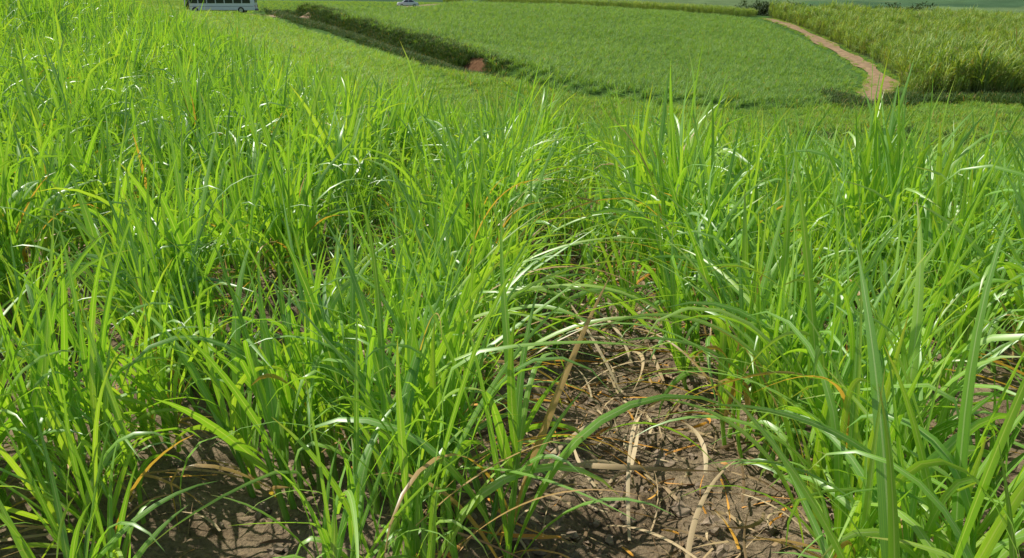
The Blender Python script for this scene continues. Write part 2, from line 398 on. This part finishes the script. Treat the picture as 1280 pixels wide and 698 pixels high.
# ------------------------------------------------------------------ ground sheet
ys = list(np.arange(-6, .8, .3))+list(np.arange(.9, 6.5, .022)); d = .028
while ys[-1] < 6000: ys.append(ys[-1]+d); d = min(d*1.03, .9) if ys[-1] < 230 else d*1.06
ys = np.array(ys)
pc = np.concatenate([np.arange(-2.5, -.75, .05), np.arange(-.75, -.16, .008), np.arange(-.16, .3, .0025), np.arange(.3, .8, .008), np.arange(.8, 2.5, .05)])
PP, YY = np.meshgrid(pc, ys); XX = PP*(YY+8)
ZZ = HG(XX, YY)
nx, ny = len(pc), len(ys)
V = np.stack([XX.ravel(), YY.ravel(), ZZ.ravel()], 1)
ii, jj = np.meshgrid(np.arange(ny-1), np.arange(nx-1), indexing='ij'); b = (ii*nx+jj).ravel()
F = np.stack([b, b+1, b+nx+1, b+nx], 1)
x, y = V[:, 0], V[:, 1]
soil = np.array([.33, .25, .165]); green = np.array([.07, .14, .03])
C = np.tile(green, (len(x), 1))
w = np.clip((30-y)/6, 0, 1)[:, None]; C = C*(1-w)+soil*w
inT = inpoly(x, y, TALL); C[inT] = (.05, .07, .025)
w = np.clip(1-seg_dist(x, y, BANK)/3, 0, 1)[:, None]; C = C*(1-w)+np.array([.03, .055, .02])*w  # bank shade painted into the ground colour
w = np.clip((3.6-np.hypot(x+5, y-91.5))/1.6, 0, 1)[:, None]; C = C*(1-w)+np.array([.16, .085, .045])*w
far = np.clip((y-230)/150, 0, 1)
cell = hash2(np.floor((x+y*.3+fbm(x/90, y/90, 2, 3)*60)/130).astype(int), np.floor((y-x*.2)/150).astype(int), 8)
pal = np.array([[.07, .13, .05], [.11, .18, .06], [.04, .08, .04], [.12, .18, .07], [.06, .12, .05]])
fc = pal[(cell*4.99).astype(int)]*(.6+.8*fbm(x/25, y/60, 3, 90))[:, None]
haze = np.clip((y-300)/2200, 0, 1)[:, None]*.4; fc = fc*(1-haze)+np.array([.10, .16, .12])*haze  # aerial haze mixed into the far ground colour by distance
C = C*(1-far[:, None])+fc*far[:, None]
t = NT('ground_earth')
ca = t.n('ShaderNodeAttribute', attribute_name='gcol').outputs['Color']; so = t.n('ShaderNodeAttribute', attribute_name='soil').outputs['Fac']
pz = t.pos(); n1 = t.noise(2.6, 6, pz, .65); n2 = t.noise(45, 5, pz, .75); n3 = t.noise(.05, 4, pz)
c1 = t.mix(1.0, ca, t.ramp(n1, [(.25, (.5, .45, .42)), (.5, (1, 1, 1)), (.75, (1.5, 1.5, 1.5))]), 'MULTIPLY')
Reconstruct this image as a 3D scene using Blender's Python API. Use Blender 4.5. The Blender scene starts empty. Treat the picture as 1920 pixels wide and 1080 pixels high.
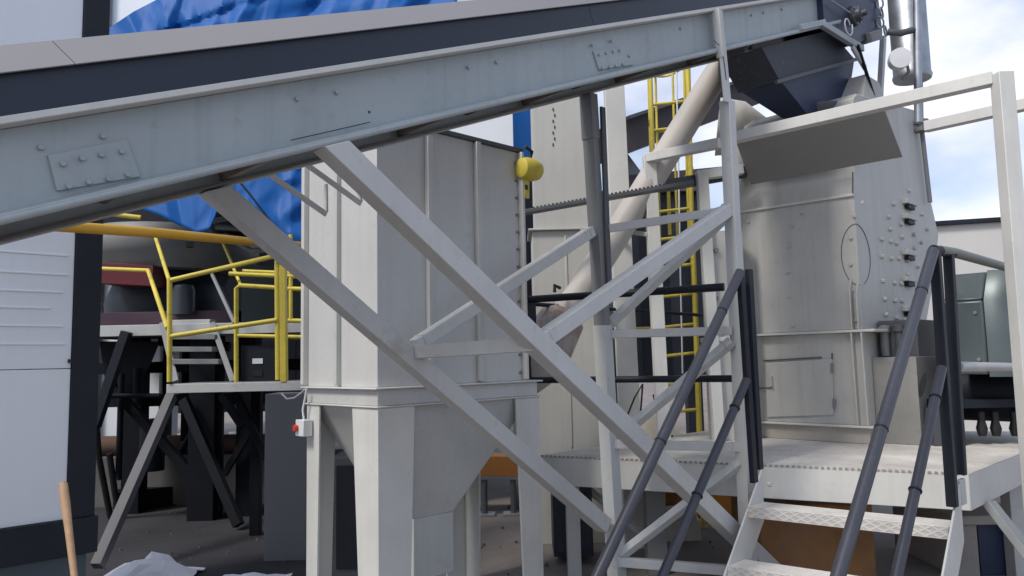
import bpy, math, random
from mathutils import Vector, Matrix, noise
random.seed(7)
R = math.radians
S = bpy.context.scene
COL = S.collection

# ------------------------------------------------------------------ camera
F = 1400.0                      # focal length in pixels of the 1920 wide photo
CAM = Vector((0, 0, 1.75))
MC = Matrix.Rotation(R(90) + math.atan(135 / F), 3, 'X') @ Matrix.Rotation(-0.022, 3, 'Z')
cd = bpy.data.cameras.new('camera'); cam = bpy.data.objects.new('camera', cd); COL.objects.link(cam)
cd.sensor_width = 36; cd.lens = F / 1920 * 36; cd.clip_start = .05; cd.clip_end = 800
cam.matrix_world = Matrix.Translation(CAM) @ MC.to_4x4()
S.camera = cam

# ------------------------------------------------------------------ sky, sun, exposure
SUN_EL, SUN_AZ = R(50), R(-130)          # azimuth from +Y towards +X
w = bpy.data.worlds.new('World'); S.world = w; w.use_nodes = True
nt = w.node_tree; N = nt.nodes; L = nt.links; N.clear()
out = N.new('ShaderNodeOutputWorld'); bg = N.new('ShaderNodeBackground'); bg.inputs[1].default_value = .115
sky = N.new('ShaderNodeTexSky'); sky.sky_type = 'NISHITA'; sky.sun_disc = False
sky.sun_elevation = SUN_EL; sky.sun_rotation = SUN_AZ; sky.dust_density = 1.5
tc = N.new('ShaderNodeTexCoord'); mp = N.new('ShaderNodeMapping'); mp.inputs['Scale'].default_value = (1, 1, 1.7)
mp.inputs['Location'].default_value = (.35, .1, .22)
nz = N.new('ShaderNodeTexNoise'); nz.inputs['Scale'].default_value = 2.6; nz.inputs['Detail'].default_value = 6; nz.inputs['Roughness'].default_value = .48
rp = N.new('ShaderNodeValToRGB'); rp.color_ramp.elements[0].position = .43; rp.color_ramp.elements[1].position = .62
nz2 = N.new('ShaderNodeTexNoise'); nz2.inputs['Scale'].default_value = 4.1; nz2.inputs['Detail'].default_value = 5
rp2 = N.new('ShaderNodeValToRGB')
rp2.color_ramp.elements[0].color = (4.7, 5.2, 6.6, 1); rp2.color_ramp.elements[1].color = (7.7, 7.6, 8.3, 1)
rp2.color_ramp.elements[0].position = .35; rp2.color_ramp.elements[1].position = .62
mx = N.new('ShaderNodeMixRGB')
L.new(tc.outputs['Generated'], mp.inputs[0]); L.new(mp.outputs[0], nz.inputs[0]); L.new(mp.outputs[0], nz2.inputs[0])
L.new(nz.outputs[0], rp.inputs[0]); L.new(nz2.outputs[0], rp2.inputs[0])
L.new(rp.outputs[0], mx.inputs[0]); L.new(sky.outputs[0], mx.inputs[1]); L.new(rp2.outputs[0], mx.inputs[2])
L.new(mx.outputs[0], bg.inputs[0]); L.new(bg.outputs[0], out.inputs[0])
sl = bpy.data.lights.new('sun', 'SUN'); sl.energy = 1.9; sl.angle = R(14); sl.color = (1, .95, .88)
so = bpy.data.objects.new('sun', sl); COL.objects.link(so)
sd = Vector((math.sin(SUN_AZ) * math.cos(SUN_EL), math.cos(SUN_AZ) * math.cos(SUN_EL), math.sin(SUN_EL)))
so.rotation_euler = (-sd).to_track_quat('-Z', 'Y').to_euler()
vs = S.view_settings; vs.view_transform = 'Standard'; vs.look = 'None'; vs.gamma = 1; vs.exposure = 0.5; vs.use_curve_mapping = False

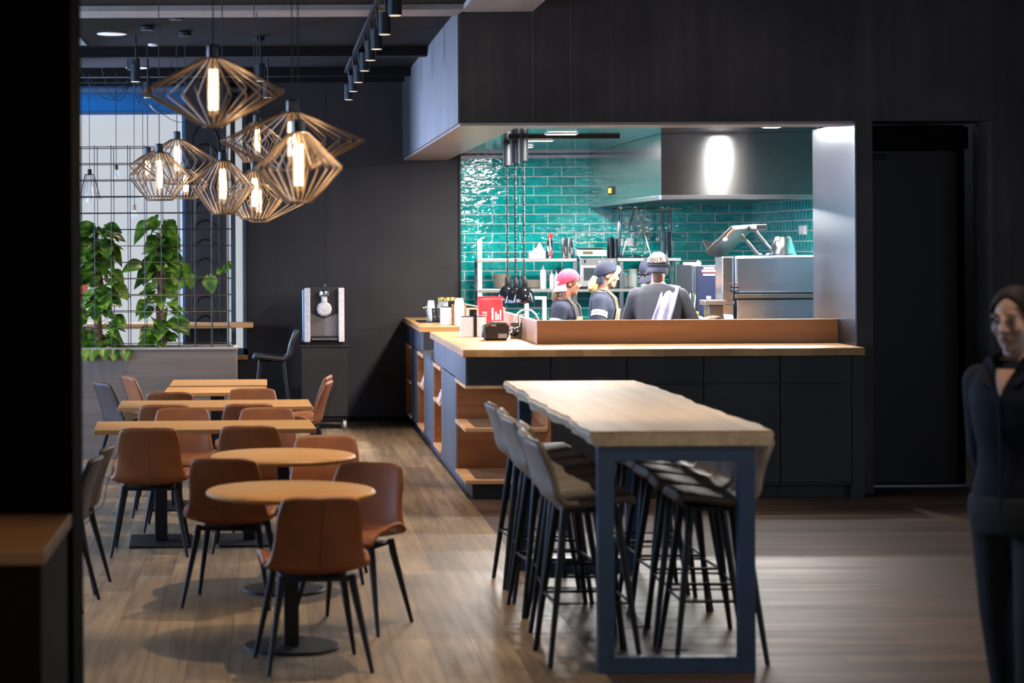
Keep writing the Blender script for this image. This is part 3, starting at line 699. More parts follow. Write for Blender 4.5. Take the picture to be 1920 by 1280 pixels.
::::
Reproduce the listing exactly. Leave its pictures out.

_WORKED ANSWER_:
The Blender Python script for this scene continues. Write part 2, from line 398 on. This part finishes the script. Treat the picture as 1280 pixels wide and 698 pixels high.
# ------------------------------------------------------------------ ground sheet
ys = list(np.arange(-6, .8, .3))+list(np.arange(.9, 6.5, .022)); d = .028
while ys[-1] < 6000: ys.append(ys[-1]+d); d = min(d*1.03, .9) if ys[-1] < 230 else d*1.06
ys = np.array(ys)
pc = np.concatenate([np.arange(-2.5, -.75, .05), np.arange(-.75, -.16, .008), np.arange(-.16, .3, .0025), np.arange(.3, .8, .008), np.arange(.8, 2.5, .05)])
PP, YY = np.meshgrid(pc, ys); XX = PP*(YY+8)
ZZ = HG(XX, YY)
nx, ny = len(pc), len(ys)
V = np.stack([XX.ravel(), YY.ravel(), ZZ.ravel()], 1)
ii, jj = np.meshgrid(np.arange(ny-1), np.arange(nx-1), indexing='ij'); b = (ii*nx+jj).ravel()
F = np.stack([b, b+1, b+nx+1, b+nx], 1)
x, y = V[:, 0], V[:, 1]
soil = np.array([.33, .25, .165]); green = np.array([.07, .14, .03])
C = np.tile(green, (len(x), 1))
w = np.clip((30-y)/6, 0, 1)[:, None]; C = C*(1-w)+soil*w
inT = inpoly(x, y, TALL); C[inT] = (.05, .07, .025)
w = np.clip(1-seg_dist(x, y, BANK)/3, 0, 1)[:, None]; C = C*(1-w)+np.array([.03, .055, .02])*w  # bank shade painted into the ground colour
w = np.clip((3.6-np.hypot(x+5, y-91.5))/1.6, 0, 1)[:, None]; C = C*(1-w)+np.array([.16, .085, .045])*w
far = np.clip((y-230)/150, 0, 1)
cell = hash2(np.floor((x+y*.3+fbm(x/90, y/90, 2, 3)*60)/130).astype(int), np.floor((y-x*.2)/150).astype(int), 8)
pal = np.array([[.07, .13, .05], [.11, .18, .06], [.04, .08, .04], [.12, .18, .07], [.06, .12, .05]])
fc = pal[(cell*4.99).astype(int)]*(.6+.8*fbm(x/25, y/60, 3, 90))[:, None]
haze = np.clip((y-300)/2200, 0, 1)[:, None]*.4; fc = fc*(1-haze)+np.array([.10, .16, .12])*haze  # aerial haze mixed into the far ground colour by distance
C = C*(1-far[:, None])+fc*far[:, None]
t = NT('ground_earth')
ca = t.n('ShaderNodeAttribute', attribute_name='gcol').outputs['Color']; so = t.n('ShaderNodeAttribute', attribute_name='soil').outputs['Fac']
pz = t.pos(); n1 = t.noise(2.6, 6, pz, .65); n2 = t.noise(45, 5, pz, .75); n3 = t.noise(.05, 4, pz)
c1 = t.mix(1.0, ca, t.ramp(n1, [(.25, (.5, .45, .42)), (.5, (1, 1, 1)), (.75, (1.5, 1.5, 1.5))]), 'MULTIPLY')
Reconstruct this image as a 3D scene using Blender's Python API. Use Blender 4.5. The Blender scene starts empty. Treat the picture as 1920 pixels wide and 1080 pixels high.
import bpy, math, random
from mathutils import Vector, Matrix, noise
random.seed(7)
R = math.radians
S = bpy.context.scene
COL = S.collection

# ------------------------------------------------------------------ camera
F = 1400.0                      # focal length in pixels of the 1920 wide photo
CAM = Vector((0, 0, 1.75))
MC = Matrix.Rotation(R(90) + math.atan(135 / F), 3, 'X') @ Matrix.Rotation(-0.022, 3, 'Z')
cd = bpy.data.cameras.new('camera'); cam = bpy.data.objects.new('camera', cd); COL.objects.link(cam)
cd.sensor_width = 36; cd.lens = F / 1920 * 36; cd.clip_start = .05; cd.clip_end = 800
cam.matrix_world = Matrix.Translation(CAM) @ MC.to_4x4()
S.camera = cam

# ------------------------------------------------------------------ sky, sun, exposure
SUN_EL, SUN_AZ = R(50), R(-130)          # azimuth from +Y towards +X
w = bpy.data.worlds.new('World'); S.world = w; w.use_nodes = True
nt = w.node_tree; N = nt.nodes; L = nt.links; N.clear()
out = N.new('ShaderNodeOutputWorld'); bg = N.new('ShaderNodeBackground'); bg.inputs[1].default_value = .115
sky = N.new('ShaderNodeTexSky'); sky.sky_type = 'NISHITA'; sky.sun_disc = False
sky.sun_elevation = SUN_EL; sky.sun_rotation = SUN_AZ; sky.dust_density = 1.5
tc = N.new('ShaderNodeTexCoord'); mp = N.new('ShaderNodeMapping'); mp.inputs['Scale'].default_value = (1, 1, 1.7)
mp.inputs['Location'].default_value = (.35, .1, .22)
nz = N.new('ShaderNodeTexNoise'); nz.inputs['Scale'].default_value = 2.6; nz.inputs['Detail'].default_value = 6; nz.inputs['Roughness'].default_value = .48
rp = N.new('ShaderNodeValToRGB'); rp.color_ramp.elements[0].position = .43; rp.color_ramp.elements[1].position = .62
nz2 = N.new('ShaderNodeTexNoise'); nz2.inputs['Scale'].default_value = 4.1; nz2.inputs['Detail'].default_value = 5
rp2 = N.new('ShaderNodeValToRGB')
rp2.color_ramp.elements[0].color = (4.7, 5.2, 6.6, 1); rp2.color_ramp.elements[1].color = (7.7, 7.6, 8.3, 1)
rp2.color_ramp.elements[0].position = .35; rp2.color_ramp.elements[1].position = .62
mx = N.new('ShaderNodeMixRGB')
L.new(tc.outputs['Generated'], mp.inputs[0]); L.new(mp.outputs[0], nz.inputs[0]); L.new(mp.outputs[0], nz2.inputs[0])
L.new(nz.outputs[0], rp.inputs[0]); L.new(nz2.outputs[0], rp2.inputs[0])
L.new(rp.outputs[0], mx.inputs[0]); L.new(sky.outputs[0], mx.inputs[1]); L.new(rp2.outputs[0], mx.inputs[2])
L.new(mx.outputs[0], bg.inputs[0]); L.new(bg.outputs[0], out.inputs[0])
sl = bpy.data.lights.new('sun', 'SUN'); sl.energy = 1.9; sl.angle = R(14); sl.color = (1, .95, .88)
so = bpy.data.objects.new('sun', sl); COL.objects.link(so)
sd = Vector((math.sin(SUN_AZ) * math.cos(SUN_EL), math.cos(SUN_AZ) * math.cos(SUN_EL), math.sin(SUN_EL)))
so.rotation_euler = (-sd).to_track_quat('-Z', 'Y').to_euler()
vs = S.view_settings; vs.view_transform = 'Standard'; vs.look = 'None'; vs.gamma = 1; vs.exposure = 0.5; vs.use_curve_mapping = False

Keep writing the Blender script for this image. This is part 3, starting at line 699. More parts follow. Write for Blender 4.5. Take the picture to be 1920 by 1280 pixels.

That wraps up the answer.